Catherine Raney Norman, the chair of the Salt Lake City-Utah Committee for the Games that’s behind he bid, said the “Celebrate 2034″ party is an example of how another Olympics and Paralympics can bring Utahns together over the next decade. She suggested Utahns show up in their “best pajama outfits,” preferably in red, white and blue.

“I hope we will have people there to celebrate this opportunity, similar to what happened back in 1995. This is one of those iconic moments for our city and our state. So I hope that we will have a good turnout,” she said later. “We know that they love the Olympic and Paralympic movement, so we’re hopeful that they love it even that much at 3 a.m.”

The latest Deseret News/Hinckley Institute of Politics poll found that 79% of Utahns support hosting the 2034 Winter Games. That level of backing for bringing back an Olympics has stayed consistent in previous polling for the news outlet and University of Utah institute.

“In 10 years, we’ll have the world here,” said Jeff Robbins, president and CEO of the Utah Sports Commission, a sponsor of the party he described as something Utahns will always remember.
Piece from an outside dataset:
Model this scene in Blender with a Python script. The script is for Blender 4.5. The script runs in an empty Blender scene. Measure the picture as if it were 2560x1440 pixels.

Robbins said he’s more than optimistic that the IOC vote will go Utah’s way.

Under the new, less formal selection process, Utah’s bid has no competition after being named the Switzerland-based IOC’s preferred host for 2034 late last year. In June, IOC leaders advanced the bid to the final vote of the full membership.

Mendenhall said it’s too soon to talk about what happens after that vote.

“We’re really trying not to get out ahead of our skis on organization. We need this vote to happen. We don’t take it for granted,” the mayor said. “When the vote happens, however it happens, we’ll be prepared to make those next steps of transitioning” to an organizing committee.

Besides the party at city hall, events marking the IOC’s decision are planned in other places around the state, including a festival on July 24 from 4 p.m. to 9 p.m. at the Utah Olympic Park near Park City that will feature free tickets to a freestyle show at the training pool.

Park City is also holding an Olympic celebration at 4 p.m. that day, as is Provo, at the Peaks Ice Arena. The Heber Valley’s Pioneer Day activities in Charleston will kick off with the raising of a SLC-UT flag at 6:45 a.m.